STATED GOAL: Work out how many lines include "part" and answer with that number only.

— begin SUPPLIED DATA —

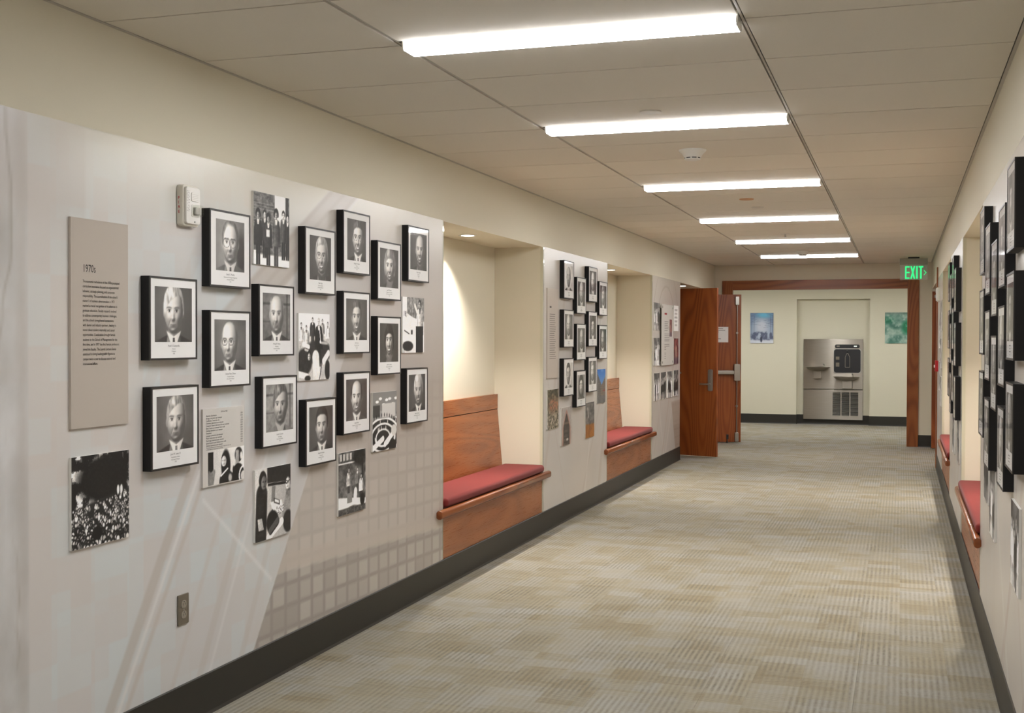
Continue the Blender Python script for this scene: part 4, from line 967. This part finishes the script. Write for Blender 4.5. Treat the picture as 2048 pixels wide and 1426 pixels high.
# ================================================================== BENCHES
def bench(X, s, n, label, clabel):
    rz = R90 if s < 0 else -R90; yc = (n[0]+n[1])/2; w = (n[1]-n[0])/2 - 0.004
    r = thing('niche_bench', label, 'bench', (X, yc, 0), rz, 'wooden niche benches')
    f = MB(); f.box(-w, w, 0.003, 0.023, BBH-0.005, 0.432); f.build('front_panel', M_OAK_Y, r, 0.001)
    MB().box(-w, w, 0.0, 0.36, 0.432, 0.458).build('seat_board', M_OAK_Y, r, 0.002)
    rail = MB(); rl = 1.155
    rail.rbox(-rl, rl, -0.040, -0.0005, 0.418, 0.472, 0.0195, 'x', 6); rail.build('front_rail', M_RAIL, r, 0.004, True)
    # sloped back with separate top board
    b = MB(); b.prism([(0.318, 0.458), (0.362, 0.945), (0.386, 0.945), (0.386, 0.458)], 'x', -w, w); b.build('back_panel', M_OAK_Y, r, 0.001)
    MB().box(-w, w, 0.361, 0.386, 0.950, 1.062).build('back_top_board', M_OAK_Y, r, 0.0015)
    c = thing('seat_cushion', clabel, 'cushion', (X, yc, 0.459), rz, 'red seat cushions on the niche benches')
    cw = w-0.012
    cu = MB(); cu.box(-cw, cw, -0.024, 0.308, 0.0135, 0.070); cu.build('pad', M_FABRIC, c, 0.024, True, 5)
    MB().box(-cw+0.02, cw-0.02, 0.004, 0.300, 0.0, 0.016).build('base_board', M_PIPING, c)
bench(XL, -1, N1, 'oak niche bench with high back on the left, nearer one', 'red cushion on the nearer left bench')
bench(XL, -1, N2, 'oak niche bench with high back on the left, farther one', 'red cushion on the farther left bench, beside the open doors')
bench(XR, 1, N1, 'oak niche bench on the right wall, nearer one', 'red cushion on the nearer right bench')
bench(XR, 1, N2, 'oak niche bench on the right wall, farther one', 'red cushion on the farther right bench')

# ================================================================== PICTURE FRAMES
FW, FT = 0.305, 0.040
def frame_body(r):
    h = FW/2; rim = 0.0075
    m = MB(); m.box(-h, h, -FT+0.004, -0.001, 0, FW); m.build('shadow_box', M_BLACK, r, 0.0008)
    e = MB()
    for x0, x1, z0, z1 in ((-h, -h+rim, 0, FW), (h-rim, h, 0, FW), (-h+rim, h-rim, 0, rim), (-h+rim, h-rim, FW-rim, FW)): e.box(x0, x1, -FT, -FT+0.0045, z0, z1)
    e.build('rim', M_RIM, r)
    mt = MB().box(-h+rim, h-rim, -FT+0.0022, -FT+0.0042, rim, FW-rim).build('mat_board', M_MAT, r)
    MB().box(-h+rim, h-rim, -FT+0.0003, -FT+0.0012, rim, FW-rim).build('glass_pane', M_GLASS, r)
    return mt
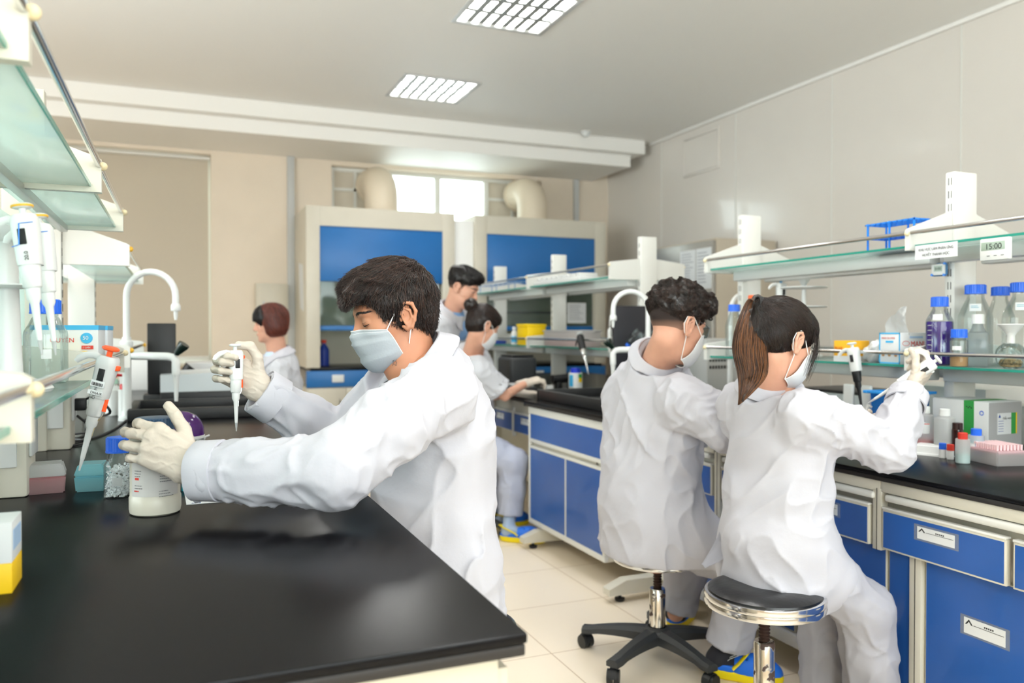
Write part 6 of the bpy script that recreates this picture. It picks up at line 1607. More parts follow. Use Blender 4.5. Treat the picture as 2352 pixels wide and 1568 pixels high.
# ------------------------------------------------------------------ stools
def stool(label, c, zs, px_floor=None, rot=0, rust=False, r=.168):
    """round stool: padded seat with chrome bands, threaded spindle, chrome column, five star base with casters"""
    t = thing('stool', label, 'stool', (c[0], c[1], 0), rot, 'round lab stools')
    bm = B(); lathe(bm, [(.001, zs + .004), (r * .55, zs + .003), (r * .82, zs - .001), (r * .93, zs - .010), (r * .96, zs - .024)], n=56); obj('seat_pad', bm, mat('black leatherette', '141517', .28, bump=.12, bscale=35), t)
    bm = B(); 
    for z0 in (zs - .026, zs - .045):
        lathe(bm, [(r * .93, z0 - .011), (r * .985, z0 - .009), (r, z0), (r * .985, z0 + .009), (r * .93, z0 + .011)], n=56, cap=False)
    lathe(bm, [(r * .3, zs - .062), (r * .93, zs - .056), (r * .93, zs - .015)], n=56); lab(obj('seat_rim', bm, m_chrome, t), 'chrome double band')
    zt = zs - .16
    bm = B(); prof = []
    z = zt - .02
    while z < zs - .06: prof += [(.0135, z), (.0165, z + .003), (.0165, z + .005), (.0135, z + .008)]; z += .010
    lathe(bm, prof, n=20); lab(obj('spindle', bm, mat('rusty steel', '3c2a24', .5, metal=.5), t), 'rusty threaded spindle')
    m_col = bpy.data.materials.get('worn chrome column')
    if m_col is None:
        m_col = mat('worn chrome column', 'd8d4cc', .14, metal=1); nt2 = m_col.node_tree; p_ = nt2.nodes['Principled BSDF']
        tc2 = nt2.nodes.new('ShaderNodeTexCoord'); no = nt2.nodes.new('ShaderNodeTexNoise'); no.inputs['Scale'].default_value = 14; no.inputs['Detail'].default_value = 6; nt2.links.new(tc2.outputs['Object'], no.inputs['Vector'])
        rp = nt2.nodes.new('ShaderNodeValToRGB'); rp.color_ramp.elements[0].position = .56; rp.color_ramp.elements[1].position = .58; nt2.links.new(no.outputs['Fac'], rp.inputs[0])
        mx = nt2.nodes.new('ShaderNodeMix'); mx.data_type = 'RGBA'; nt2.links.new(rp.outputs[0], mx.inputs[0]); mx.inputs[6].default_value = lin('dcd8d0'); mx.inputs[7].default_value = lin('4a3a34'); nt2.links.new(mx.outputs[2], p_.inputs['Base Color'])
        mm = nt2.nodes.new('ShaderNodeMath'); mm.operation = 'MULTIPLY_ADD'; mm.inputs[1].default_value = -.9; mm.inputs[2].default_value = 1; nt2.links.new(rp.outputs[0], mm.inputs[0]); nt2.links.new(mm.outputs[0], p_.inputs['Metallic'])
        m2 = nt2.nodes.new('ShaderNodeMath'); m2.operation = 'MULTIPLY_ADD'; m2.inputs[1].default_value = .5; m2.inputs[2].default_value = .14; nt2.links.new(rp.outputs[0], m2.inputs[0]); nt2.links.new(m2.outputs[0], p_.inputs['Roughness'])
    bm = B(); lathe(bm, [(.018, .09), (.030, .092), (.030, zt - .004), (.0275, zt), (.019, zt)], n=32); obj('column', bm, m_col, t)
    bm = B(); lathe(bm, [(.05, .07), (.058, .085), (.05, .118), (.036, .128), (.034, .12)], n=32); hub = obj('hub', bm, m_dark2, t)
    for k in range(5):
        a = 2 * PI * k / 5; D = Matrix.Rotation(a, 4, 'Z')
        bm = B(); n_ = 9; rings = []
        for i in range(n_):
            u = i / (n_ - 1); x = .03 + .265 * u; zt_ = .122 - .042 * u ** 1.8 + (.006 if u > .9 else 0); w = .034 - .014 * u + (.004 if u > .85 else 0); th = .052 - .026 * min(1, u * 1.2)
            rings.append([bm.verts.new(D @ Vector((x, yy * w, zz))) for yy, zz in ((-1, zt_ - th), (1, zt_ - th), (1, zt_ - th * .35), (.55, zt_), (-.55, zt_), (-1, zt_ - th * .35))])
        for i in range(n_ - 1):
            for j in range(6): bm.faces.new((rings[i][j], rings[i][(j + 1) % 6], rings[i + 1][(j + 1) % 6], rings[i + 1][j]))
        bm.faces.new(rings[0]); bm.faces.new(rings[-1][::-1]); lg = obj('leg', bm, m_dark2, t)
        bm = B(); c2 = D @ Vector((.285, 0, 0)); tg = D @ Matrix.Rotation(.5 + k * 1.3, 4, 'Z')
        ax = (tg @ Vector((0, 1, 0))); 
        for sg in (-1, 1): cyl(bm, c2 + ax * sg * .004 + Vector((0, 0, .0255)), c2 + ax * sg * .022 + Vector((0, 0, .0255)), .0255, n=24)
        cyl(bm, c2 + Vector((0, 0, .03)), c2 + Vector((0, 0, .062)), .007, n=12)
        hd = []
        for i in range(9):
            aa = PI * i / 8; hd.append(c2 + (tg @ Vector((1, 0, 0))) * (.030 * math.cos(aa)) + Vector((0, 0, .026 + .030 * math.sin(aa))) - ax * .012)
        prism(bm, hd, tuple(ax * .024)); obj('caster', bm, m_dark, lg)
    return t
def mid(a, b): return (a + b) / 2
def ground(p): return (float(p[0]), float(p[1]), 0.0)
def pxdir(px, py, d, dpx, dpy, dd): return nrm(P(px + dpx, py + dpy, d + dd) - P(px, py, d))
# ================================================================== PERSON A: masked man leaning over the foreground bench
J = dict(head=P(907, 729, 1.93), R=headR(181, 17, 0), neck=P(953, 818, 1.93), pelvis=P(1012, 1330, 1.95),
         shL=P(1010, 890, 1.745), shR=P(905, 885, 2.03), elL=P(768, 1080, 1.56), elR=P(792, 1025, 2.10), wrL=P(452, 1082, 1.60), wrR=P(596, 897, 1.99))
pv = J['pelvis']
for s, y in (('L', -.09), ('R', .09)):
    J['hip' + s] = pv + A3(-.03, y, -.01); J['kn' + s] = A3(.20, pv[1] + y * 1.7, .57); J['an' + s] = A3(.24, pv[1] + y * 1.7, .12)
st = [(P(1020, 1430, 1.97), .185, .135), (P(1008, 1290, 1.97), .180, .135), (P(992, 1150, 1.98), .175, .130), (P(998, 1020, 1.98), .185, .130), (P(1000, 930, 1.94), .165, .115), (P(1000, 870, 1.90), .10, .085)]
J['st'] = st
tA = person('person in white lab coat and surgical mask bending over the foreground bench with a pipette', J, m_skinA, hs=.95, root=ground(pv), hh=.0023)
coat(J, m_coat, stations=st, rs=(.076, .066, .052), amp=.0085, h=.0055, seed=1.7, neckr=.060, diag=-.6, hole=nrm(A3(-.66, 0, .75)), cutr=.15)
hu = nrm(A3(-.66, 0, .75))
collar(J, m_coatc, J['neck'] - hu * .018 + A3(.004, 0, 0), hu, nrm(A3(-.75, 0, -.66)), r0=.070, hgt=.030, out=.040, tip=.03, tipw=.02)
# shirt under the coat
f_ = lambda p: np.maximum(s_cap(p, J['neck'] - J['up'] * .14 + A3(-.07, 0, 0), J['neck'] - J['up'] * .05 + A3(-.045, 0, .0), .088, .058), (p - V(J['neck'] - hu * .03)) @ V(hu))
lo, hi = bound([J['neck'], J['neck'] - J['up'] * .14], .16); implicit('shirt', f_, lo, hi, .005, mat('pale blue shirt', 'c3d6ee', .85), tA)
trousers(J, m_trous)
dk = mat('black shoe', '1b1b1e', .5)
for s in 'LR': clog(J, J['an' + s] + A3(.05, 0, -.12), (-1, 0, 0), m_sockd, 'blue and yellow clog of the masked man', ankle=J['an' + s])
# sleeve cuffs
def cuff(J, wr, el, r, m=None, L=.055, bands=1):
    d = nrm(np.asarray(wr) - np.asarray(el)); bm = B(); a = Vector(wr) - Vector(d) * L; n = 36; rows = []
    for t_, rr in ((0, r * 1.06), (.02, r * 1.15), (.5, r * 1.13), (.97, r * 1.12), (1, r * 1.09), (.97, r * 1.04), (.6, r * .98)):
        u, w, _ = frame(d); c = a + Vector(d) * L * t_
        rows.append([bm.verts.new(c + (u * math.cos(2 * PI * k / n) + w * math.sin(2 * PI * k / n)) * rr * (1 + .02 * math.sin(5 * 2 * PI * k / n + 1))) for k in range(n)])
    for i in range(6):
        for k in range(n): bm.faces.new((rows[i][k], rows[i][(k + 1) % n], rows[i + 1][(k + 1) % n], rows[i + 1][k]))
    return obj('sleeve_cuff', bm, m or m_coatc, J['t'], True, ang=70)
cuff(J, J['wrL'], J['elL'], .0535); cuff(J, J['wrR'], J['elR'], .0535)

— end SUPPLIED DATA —

REPLY TO THE TASK: 2